Andrea De Carlo, d’une énergie fougueuse, toujours soucieux de donner du nerf et du relief à la musique, n’hésite pas à surprendre le spectateur : dans la sinfonia de Scipione africano, il tape du pied sur l’estrade, soulignant le caractère martial du morceau, exigé dans la partition. Dans les autres extraits de ballets de Scipione africano, les contrastes de timbres sont un régal : cordes pincées cinglantes dans le Ballo dei ciclopi, ou chevauchée collective dans le Ballo degli schiavi du même opéra, qui commence presque comme le boléro de Ravel : instruments entrant l’un après l’autre, tutti endiablé, puis duo délicieux de tendresse entre le théorbe et la harpe baroque (Margherita Burattini), rejoints par la viole et enfin la contrebasse qui prend des allures d’instrument percussif (Amleto Matteucci).
Le sommet émotionnel de la soirée est sans doute atteint avec l’air « Da chi spero alta », judicieusement placé à la fin du programme. Silvia Frigato, d’un engagement sans faille depuis le début du concert, déployant une voix qui évoque aussi bien le feu que la glace, joue sur de longues tenues en son droit, progressivement vibrées. Son expressivité est saisissante dans le registre grave, avec un goût du mot infaillible et enivrant. À l’orchestre, la ligne vocale se déploie autour d’un motif obstiné des cordes graves, dans un long crescendo exaltant, où la contrebasse se met presque à sonner comme une basse électrique. La même structure se répète, mais avec d’infimes variations instrumentales et des chromatismes surprenants, dans une forme de transe magnétique. C’est un monde en soi qui se déploie alors sous les voûtes de l’église Santa Maria Nuova, dense et cosmique, qu’on aimerait ne jamais devoir quitter.

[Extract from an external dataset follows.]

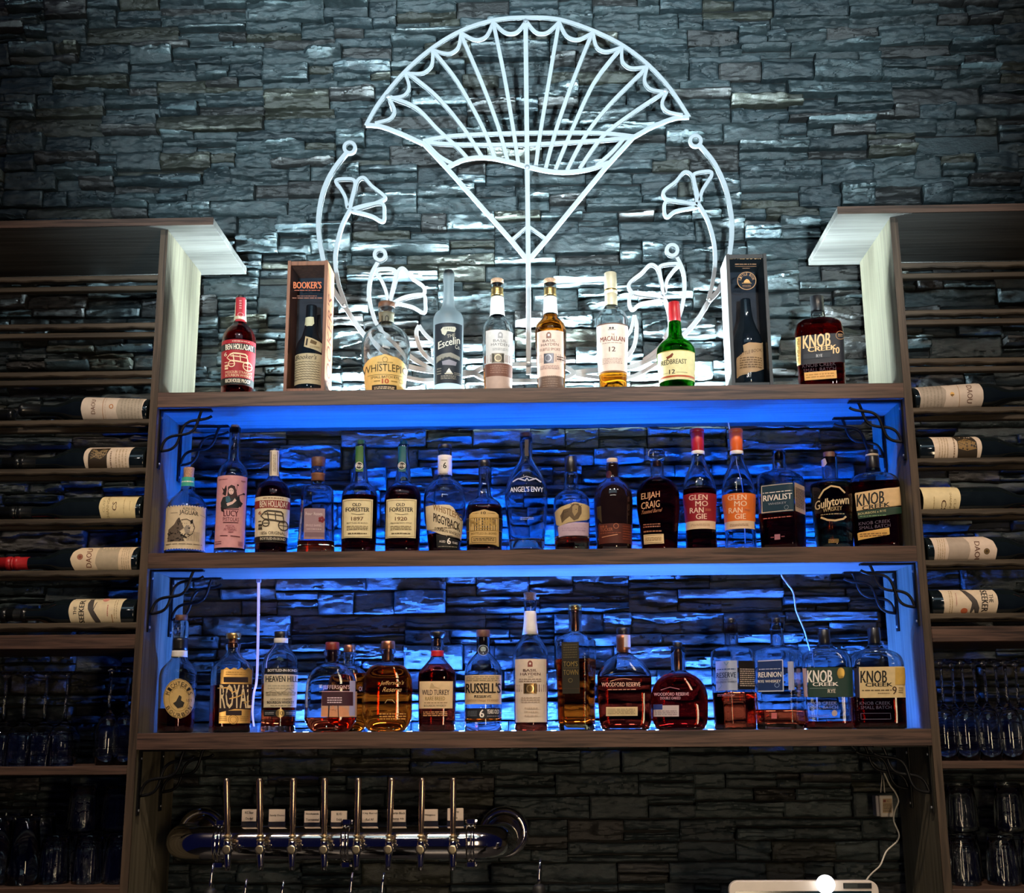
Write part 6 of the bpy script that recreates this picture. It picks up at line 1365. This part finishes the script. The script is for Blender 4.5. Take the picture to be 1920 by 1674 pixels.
for k, ((a, b, c, d), tx) in enumerate(cards):
    xa, xb, zt, zb_ = wx(a, b, yc), wx(c, b, yc), wz(a, b, yc), wz(a, d, yc); xc = (xa + xb) / 2; w = (xb - xa) / 2
    zf = zp + math.sqrt(rp ** 2 - .004 ** 2) - .0006
    e = empty('tap_card', (xc, yc, zf), 0, 'cream beer name card, ' + CL[k], 'name card', 'beer name cards')
    m = MB(); m.box(-w, w, -.0008, .0008, zb_ - zf, zt - zf, CARDM, .0003); m.build('card', e)
    m = MB(); m.box(-w - .001, w + .001, .0009, .0025, .0005, zt - zf - .004, pm('clear_holder', (.02, .02, .03), .15, coat=.5, vary=.1)); m.box(-w - .001, w + .001, -.006, .006, 0, .002, pm('clear_holder', (.02, .02, .03), .15)); m.build('holder', e)
    its = []
    hh = (d - b)
    for i, t in enumerate(tx):
        yy = b + hh * (.5 if len(tx) == 1 else (.27 + .48 * i)); wd = min(.92, .085 * len(t)) * (c - a)
        its.append(T(t, (a + c) / 2 - wd / 2, yy - 2.2, (a + c) / 2 + wd / 2, yy + 2.2, '2a2018', bold=.05))
    def fc(X, Y, off): return np.array([unp(p, q, yc - .001) for p, q in zip(X, Y)]) * np.array([1, 0, 1]) + np.array([-xc, -.0009 - off, -zf])
    flat_print('lettering', e, its, fc, .0002)

# ------------------------------------------------------------------ pour spouts peeking over the frame's lower edge
POUR = [(397, 1618, 'steel pour spout on a bottle below the left pipe flange'), (459.5, 1647, 'slim steel pour spout under the first beer name card'), (528.5, 1650, 'slim steel pour spout under the second beer name card'), (658, 1635, 'steel pour spout under the middle pipe clamp'), (716.5, 1636, 'steel pour spout under the fifth beer name card'), (1010, 1611, 'long steel pour spout right of the chrome pipe')]
for px, py, lab in POUR:
    yb = -.09; x = wx(px, py, yb); zt = wz(px, py, yb)
    e = empty('pour_bottle', (x, yb, .84), 0, lab, 'bottle', 'bottles with pour spouts'); h = zt - .84
    nk = h - .075
    m = MB(); m.lathe([(.033, 0), (.0365, .004), (.0365, nk - .13), (.033, nk - .11), (.016, nk - .07), (.0135, nk - .05), (.0135, nk - .004), (.0145, nk)], pm('dark_bottle_glass2', (.02, .015, .01), .05, 0, .8, coat=.5, vary=.2), n=24); m.build('glass_body', e)
    m = MB(); m.lathe([(.0125, nk - .004), (.0150, nk + .002), (.0135, nk + .018), (.0070, nk + .024)], pm('black_rubber', (.012, .012, .012), .5, vary=.2), n=18); m.build('rubber_collar', e)
    m = MB(); P = [(0, 0, nk + .02), (0, 0, nk + .035), (.001, 0, nk + .05), (.004, 0, h)]; m.tube(P, .003, CHR, 10, rs=[.0042, .0036, .0032, .0024]); m.build('spout', e)

# ------------------------------------------------------------------ till screen, adapter, cables
WPL = pm('white_plastic', (.78, .70, .62), .35, vary=.03)
yt = -.12
x0, x1, zt = wx(1365, 1652, yt), wx(1644, 1652, yt), wz(1500, 1650, yt)
e = empty('till_screen', ((x0 + x1) / 2, yt, .84), 0, 'white bezelled till screen cut off by the lower right edge', 'screen')
w = (x1 - x0) / 2; h = zt - .84
m = MB()
R = []
for yy, ins in ((-.012, .0015), (-.0105, 0), (.006, 0), (.010, .004)):
    r = .020; ring = []
    for cx_, cz_, a0 in ((w - r, h - r, 0), (-w + r, h - r, PI / 2), (-w + r, h - .225 + r, PI), (w - r, h - .225 + r, 3 * PI / 2)):
        for k in range(7):
            a = a0 + PI / 2 * k / 6; ring.append((cx_ + (r - ins) * math.cos(a), yy, cz_ + (r - ins) * math.sin(a)))
    R.append(ring)
m.rings(R, WPL, smooth=False); m.build('bezel', e)
m = MB(); m.box(-w + .012, w - .016, -.0135, -.0122, h - .213, h - .0205, pm('screen_glass', (.006, .02, .026), .12, 0, .6, vary=.2)); m.build('screen', e)
m = MB(); m.box(w - .075, w - .015, -.0135, -.0122, h - .0155, h - .0045, pm('reader_slot', (.01, .015, .02), .2, vary=.2)); m.box(w - .073, w - .045, -.0138, -.0134, h - .0145, h - .006, pm('slot_glass', (.04, .05, .05), .2)); m.build('card_reader', e)
m = MB(); m.box(-.06, .06, .0, .03, .02, h - .12, WPL, .004); m.box(-.10, .10, -.06, .09, 0, .02, WPL, .004); m.build('stand', e)
gp = unp(1548, 1658, yt - .03)
e2 = empty('glowing_globe', (gp[0], yt - .030, gp[2] - .020), 0, 'small glowing white round spot in front of the till screen', 'light')  # glowing white ball, held up by an added stand
m = MB(); m.lathe([(.0195 * math.sin(a) + .0004, .020 - .0195 * math.cos(a)) for a in np.linspace(.02, PI - .02, 18)], pm('globe_glow', (1, 1, 1), .4, emit=(.95, .97, 1.), es=2.2, vary=.01), n=28); m.build('globe', e2)
m = MB(); m.tube([(0, 0, .001), (0, .004, -.02), (0, .006, .84 - (gp[2] - .020) + .012)], .004, WPL, 10); m.lathe([(.02, .84 - (gp[2] - .020)), (.02, .84 - (gp[2] - .020) + .006), (.005, .84 - (gp[2] - .020) + .012)], WPL, 0, .006, 20); m.build('stand', e2)
CAB = pm('white_cable', (.75, .70, .60), .5, vary=.05)
def cable(nm, pts, y, r, mat, lab, n=8, ys=None):
    P = [unp(p[0], p[1], (ys[i] if ys else y)) for i, p in enumerate(pts)]; P = catmull(P, 5)
    o0 = P[0]; e = MB(); e.tube([p - o0 for p in P], r, mat, n); o = e.build(nm); o.location = o0; tag(o, lab, 'cable'); return o
cable('power_cable', [(1657, 1447), (1668, 1471), (1679, 1486), (1684.5, 1502), (1678, 1519), (1676, 1539), (1685.5, 1563), (1681, 1578), (1662, 1596), (1650.5, 1622), (1635, 1637), (1624, 1651), (1616, 1672)], .20, .0019, CAB, 'thin white cable snaking down from the adapter to the till screen', ys=[.22, .215, .21, .205, .2, .19, .18, .16, .12, .06, .0, -.08, -.095])
e = empty('power_adapter', (wx(1660, 1511, .25), .25, wz(1660, 1531, .25)), 0, 'small white power adapter box hanging against the lower right wall', 'power adapter')
al = Vector(e.location)
xa, xb, za = wx(1650, 1511, .24) - al.x, wx(1675, 1511, .24) - al.x, wz(1660, 1491, .24) - al.z
m = MB(); m.box(xa, xb, -.010, .012, 0, za, WPL, .002); m.build('case', e)
m = MB(); m.box(xa - .008, xa - .0004, -.004, .030, .001, za - .001, pm('grey_plastic', (.45, .42, .45), .4, vary=.05), .0015); m.build('mounting_block', e)
def fa(X, Y, off): return np.array([unp(p, q, .24) for p, q in zip(X, Y)]) * np.array([1, 0, 1]) + np.array([-al.x, -.0102 - off, -al.z])
flat_print('rating_plate', e, [('r', 1655, 1497, 1672, 1524, 'c8ac88'), ('r', 1656, 1499, 1661, 1504, '8a4a3c'), T('KC', 1663, 1499, 1668, 1504, '5a4a3c'), ('ln', 1656, 1506, 1671, 1522, 6, '5a4a3c')], fa, .0002)
m = MB()
for a, b in (((1654, 1452), (1651.5, 1488)), ((1656, 1452), (1659, 1488))):
    P = [Vector(unp(a[0], a[1], .25)) - al, Vector(unp(b[0], b[1], .24)) - al + Vector((0, 0, .003))]; m.tube(P, .0011, CAB, 8)
m.build('lead', e)
DC = pm('grey_cable', (.16, .16, .15), .5, vary=.1)
cable('thin_cable', [(1596, 1398), (1612, 1412), (1630, 1424), (1646, 1438), (1654, 1452)], .25, .0017, DC, 'grey cable running from under the bottom shelf down to the adapter')
cable('thin_cable', [(1628, 1400), (1640, 1416), (1652, 1432), (1656, 1452)], .245, .0014, DC, 'second grey cable joining the adapter leads under the bottom shelf')
cable('light_cable', [(1462, 1062), (1466, 1080), (1476, 1094), (1486, 1108), (1490, 1125), (1492, 1142), (1499, 1160), (1508, 1181), (1515, 1205), (1524, 1240), (1530, 1290), (1532, 1350), (1532, 1364)], .25, .0021, pm('pale_cable', (.9, .9, .95), .4, vary=.05), 'pale cable curving down behind the right end of the bottom bottles')
cable('light_cable', [(1365, 788), (1367, 800), (1369, 812), (1374, 850), (1392, 900), (1398, 960), (1400, 1018)], .25, .0019, pm('pale_cable', (.9, .9, .95), .4, vary=.05), 'pale cable passing behind the orange capped bottle')
P = [unp(a, b, .235) for a, b in ((485, 1091), (484, 1180), (481.5, 1270), (476, 1300), (473.5, 1335), (476, 1362))]; P = catmull(P, 6); o0 = P[0]
e = empty('hanging_light_strip', tuple(o0), 0, 'pale glowing light strip hanging from the middle shelf to the bottom shelf', 'light strip')
R = []
for i, p in enumerate(P):
    w_ = .0036 * (1 - .45 * i / len(P)); q = p - o0
    R.append([tuple(q + (-w_, 0, 0)), tuple(q + (w_, 0, 0)), tuple(q + (w_, .0016, 0)), tuple(q + (-w_, .0016, 0))])
m = MB(); m.rings(R, pm('lit_silicone', (.7, .68, .85), .4, emit=(.45, .42, 1.), es=.75, vary=.03), smooth=False); m.build('strip', e)
m = MB(); m.box(-.006, .006, -.003, .003, -.002, .012, pm('connector', (.5, .45, .6), .4, vary=.1), .001); m.build('connector', e)
m = MB(); m.lathe([(.0005, .0125), (.003, .0135), (.003, .0165), (.0005, .0175)], pm('diode_glow', (1, 1, 1), .4, emit=(1., .6, .95), es=160), 0, -.004, 10); m.build('diode', e)

# ------------------------------------------------------------------ light
def light(kind, name, loc, aim, energy, col, **k):
    l = bpy.data.lights.new(name, kind); l.energy = energy; l.color = col
    for a, b in k.items(): setattr(l, a, b)
    o = bpy.data.objects.new(name, l); COL.objects.link(o); o.location = loc
    o.rotation_euler = (Vector(aim) - Vector(loc)).to_track_quat('-Z', 'Y').to_euler()
    return o
for x, pw in ((-1.2, 46), (-.42, 84), (.42, 84), (1.2, 54)):
    light('SPOT', 'bar_spot', (x, -1.5, 3.6), (x * .92, 0, 1.78), pw, (1., .80, .62), spot_size=math.radians(58), spot_blend=.8, shadow_soft_size=.035)
for i in range(5):
    light('POINT', 'pendant_bulb', (-.62 + i * .33, -2.35, 3.0 + .02 * (i % 2)), (0, 0, 0), 2.4, (1., .9, .78), shadow_soft_size=.036)
light('AREA', 'warm_side_light', (.80, -2.7, 1.25), (-.1, 0, 1.2), 7.0, (1., .76, .48), spread=math.radians(140), shape='RECTANGLE', size=.26, size_y=1.0)  # added warm area light for streaks on the glass and the lower bay
light('AREA', 'cool_fill', (0, -2.6, 4.1), (0, .3, 3.0), 5, (.60, .87, 1.), shape='RECTANGLE', size=2.6, size_y=.9)  # added dim cool fill from above, standing in for ambient light
for x in (-.75, .75):
    light('SPOT', 'upper_wall_fill', (x, -2.4, 2.1), (x * .45, .3, 3.30), 275, (.66, .89, 1.), spot_size=math.radians(45), spot_blend=.9, shadow_soft_size=.06)  # added cool fill to lift the upper wall and sculpture, clear of the racks
w = bpy.data.worlds.new('world'); SC.world = w; w.use_nodes = True
w.node_tree.nodes['Background'].inputs['Color'].default_value = (.12, .15, 1.0, 1); w.node_tree.nodes['Background'].inputs['Strength'].default_value = .016

SC.view_settings.view_transform = 'Standard'; SC.view_settings.look = 'None'; SC.view_settings.exposure = .2; SC.view_settings.gamma = 1.; SC.view_settings.use_curve_mapping = False
cy = SC.cycles
cy.max_bounces = 14; cy.diffuse_bounces = 2; cy.glossy_bounces = 4; cy.transmission_bounces = 12; cy.transparent_max_bounces = 12; cy.volume_bounces = 0
cy.caustics_reflective = False; cy.caustics_refractive = False; cy.blur_glossy = .3; cy.sample_clamp_indirect = 6.; cy.sample_clamp_direct = 0.
cy.use_denoising = True; cy.denoiser = 'OPENIMAGEDENOISE'; cy.use_adaptive_sampling = True; cy.adaptive_threshold = .015
bpy.context.view_layer.update()
print('objects', len(bpy.data.objects))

À travers ce voyage musical dans l’œuvre de Stradella, le festival rappelle combien ce compositeur, bien qu’encore dans l’ombre de Monteverdi ou Cavalli, possède un génie dramatique et harmonique singulier. Le concert présenté le lendemain dans l’église San Silvestro avec le violoncelliste époustouflant Michele Marco Rossi, explorant toutes les potentialités de l’instrument dans un programme qui allait de Galli à Xenakis, permettait d’éclairer d’un œil nouveau l’originalité de Stradella, finalement presque plus proche de la musique du XXe siècle que de celle du XVIIIe… On repart de Viterbe avec la conviction que les prochaines dates du festival, notamment les représentations d’une serenata de Stradella intitulée Ecco Amore ch’altero risplende, seront elles aussi un avant-goût du paradis, grâce à ce mélange unique de concentration spirituelle et de sensualité que déploient Andrea De Carlo et son ensemble Mare Nostrum.